Certainly, there are a number of employers who would be keen to have their employees back on a more regular basis, but employees needs have changed and it will take far more than a good supply of biscuits and coffee in the kitchen to bring them back. Similarly, it’s not just employers recognising this. If you take a stroll down Clarendon Road in Watford you will see a number of buildings having been refurbished with this very clear message in mind, and that is getting staff back to the office.

Landlords are all seeking to provide best in class accommodation and the phrase ‘flight to quality’ is becoming more relevant, particularly for more corporate occupiers. Whether it is the communal roof top terraces, break out space or the events put on by landlords, the relationship between the building, the landlord and employer is evolving. This is evident in the take up stats in the local market. Across Hertfordshire and the regions, Grade A offices have seen the biggest amount of take up and account for nearly 70% of the transactions in Watford for 2022. This rate gets higher in St Albans where a number of Grade A buildings are being released back into the market.
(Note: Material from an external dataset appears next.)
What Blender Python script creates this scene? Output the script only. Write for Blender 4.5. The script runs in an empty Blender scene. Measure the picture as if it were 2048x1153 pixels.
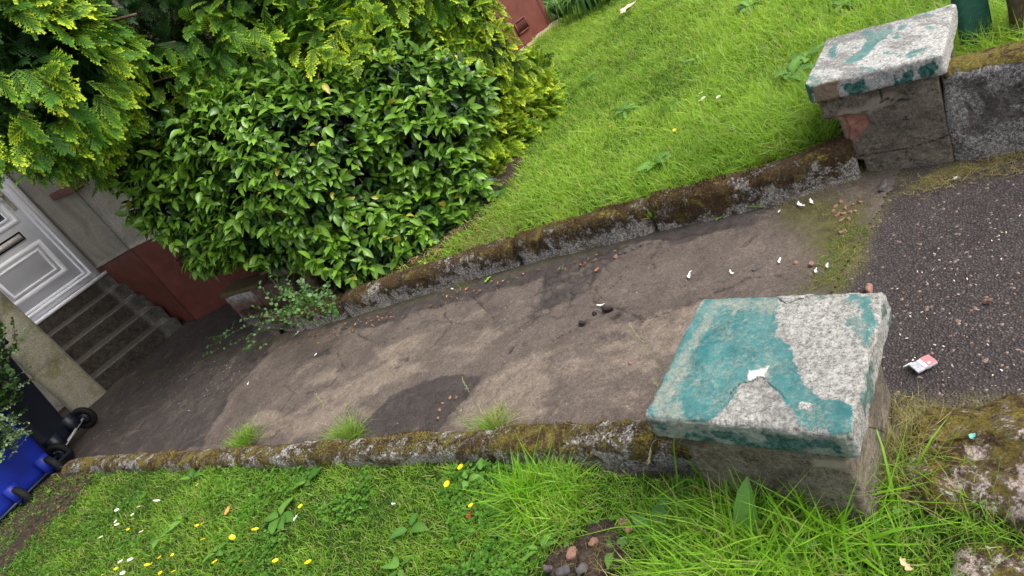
import bpy, math, random
import numpy as np
rad = math.radians
S = bpy.context.scene
COL = S.collection
random.seed(5)
RNG = np.random.default_rng(5)

# ------------------------------------------------------------------ camera
CF, CP, CR, H = 1349.77, .47217, .54405, 1.58
cp, sp, cr, sr = math.cos(CP), math.sin(CP), math.cos(CR), math.sin(CR)
A_ = np.array([1., 0, 0]); B_ = np.array([0, sp, cp]); FW = np.array([0, cp, -sp])
CX = cr * A_ - sr * B_; CY = sr * A_ + cr * B_
cam_d = bpy.data.cameras.new('camera'); cam = bpy.data.objects.new('camera', cam_d); COL.objects.link(cam)
from mathutils import Matrix, Vector
m = Matrix.Identity(4)
for i in range(3):
    m[i][0] = CX[i]; m[i][1] = CY[i]; m[i][2] = -FW[i]
m[2][3] = H
cam.matrix_world = m
cam_d.sensor_width = 36; cam_d.lens = 36 * CF / 2048; cam_d.clip_start = .05; cam_d.clip_end = 500
S.camera = cam
# ------------------------------------------------------------------ light
SUN_EL, SUN_AZ = 56, (.86, -.50)           # soft high daylight from the right, behind the viewer
w = bpy.data.worlds.new('World'); S.world = w; w.use_nodes = True
nt = w.node_tree; bg = nt.nodes['Background']
sky = nt.nodes.new('ShaderNodeTexSky'); sky.sky_type = 'NISHITA'; sky.sun_disc = False
sky.sun_elevation = rad(SUN_EL); sky.sun_rotation = math.atan2(SUN_AZ[0], SUN_AZ[1])
sky.air_density = 1.0; sky.dust_density = 5.0; sky.ozone_density = 1.0
hs = nt.nodes.new('ShaderNodeHueSaturation'); hs.inputs['Saturation'].default_value = .45; nt.links.new(sky.outputs[0], hs.inputs['Color']); nt.links.new(hs.outputs[0], bg.inputs[0]); bg.inputs[1].default_value = .15
sl = bpy.data.lights.new('sun', 'SUN'); sl.energy = 1.15; sl.angle = rad(35); sl.color = (1, .96, .88)
so = bpy.data.objects.new('sun', sl); COL.objects.link(so)
e = rad(SUN_EL); dv = Vector((SUN_AZ[0] * math.cos(e), SUN_AZ[1] * math.cos(e), math.sin(e))).normalized()
so.rotation_euler = dv.to_track_quat('Z', 'Y').to_euler(); so.location = (4, -4, 8)
S.view_settings.view_transform = 'Standard'; S.view_settings.look = 'None'
S.view_settings.exposure = .95; S.view_settings.gamma = 1

# ------------------------------------------------------------------ frames of reference (metres, camera stands at x=y=0)
K = np.array([-.8002, .5997]); N = np.array([.5997, .8002]); G0 = np.array([.93, 1.86])      # along / across the path
_h = rad(35.45); HX = np.array([math.cos(_h), math.sin(_h)]); HY = np.array([-HX[1], HX[0]])  # the house
_q = rad(41.29); PX = np.array([math.cos(_q), math.sin(_q)]); PY = np.array([-PX[1], PX[0]])  # gate pillars
def gz(x, y):
    s = (np.asarray(x) - G0[0]) * K[0] + (np.asarray(y) - G0[1]) * K[1]
    return -.046 * np.maximum(0, s)
def SN(s, n): return K[0] * s + N[0] * n, K[1] * s + N[1] * n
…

Consequently new record headline rents are being set in these locations with Watford at £37.50 per sq ft and St Albans now at £41.50 per sq ft. It is envisioned that while stock levels continue to remain low, this trend will be set to continue as tenants seek out the best possible space to tempt their employees back to the office.

With the cost of living increasing considerably, and the chances of a recession possibly looming, it might be that employees feel more at home at the offices that have been designed with them in mind.